Possibly related to How to communicate technical obstacles?.
In my current position I have found myself in difficulty when it comes to communicating technical difficulties or project management difficulties.
A bit of context: I work in a startup of 15 people, out of which 4 is our development team with me as the oldest one in the project (2 years), but the youngest in terms of age. There are often situations where I am asked to estimate the time of a given task where the difficulty level varies wildly. The code base was built by me over a 1 year period. Because I was the one always in charge of it, it is assumed that somehow I know every single aspect that can go wrong and that changing things is a linear process. Recently, our team grew and now I have the responsibility of managing the new team members as well as partially overseeing our project. For this we decided to use scrum. I have no issue with scrum, I have worked with it before and know my way around it. The COO and CEO however have never worked with it before and they are learning it now. Because of this, we did a half-way implementation of scrum where they decided what features to use or not. The problem is, they decided to remove user stories completely which is a massive mistake in my opinion as it removes a whole layer of validation of our progress.

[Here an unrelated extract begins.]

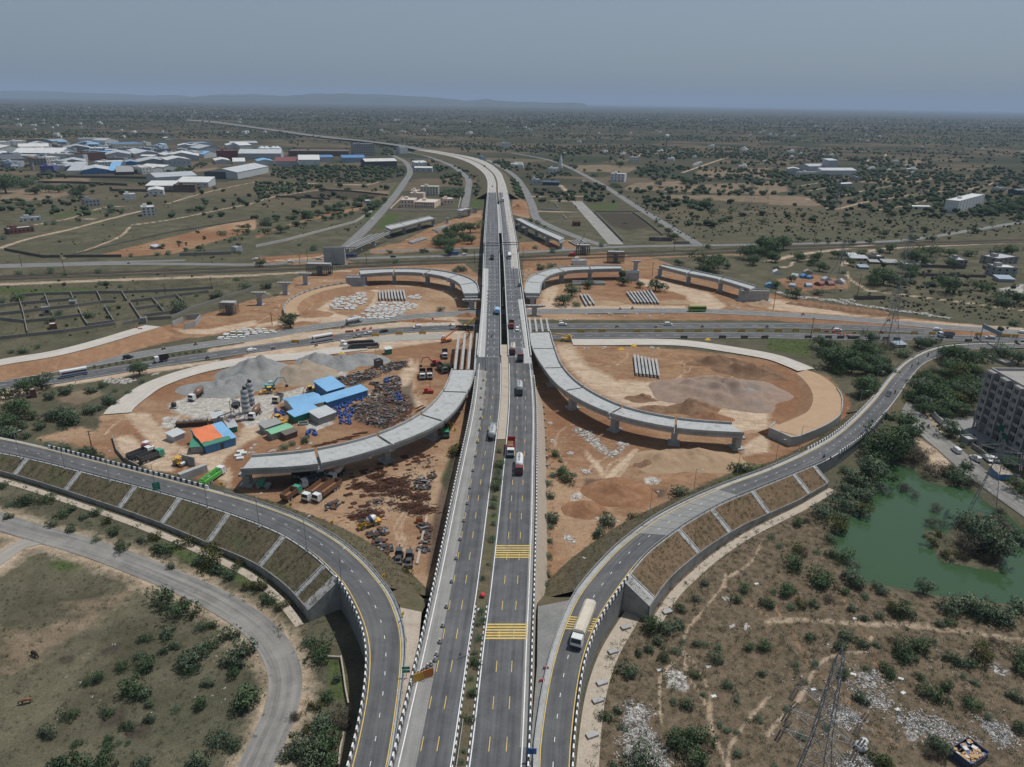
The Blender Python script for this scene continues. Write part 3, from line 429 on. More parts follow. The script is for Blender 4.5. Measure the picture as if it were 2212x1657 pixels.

The problem that I am facing is very often, I am unable to communicate clearly what the problem is. Although I can give clear answers and solutions when prompted too, a lot of the times I am faced with open questions from them such as "Why are user stories important? It's just a phrasing of a functionality." Or "Why does it take so long to change one text field?"
What are some ways to improve my communication to reach out the people that are not so knowledgeable in a topic? A lot of the times I feel that I am met with skepticism because I am relatively young (26 years), which seems to be more important than the fact that I have been working in software development for 5 years.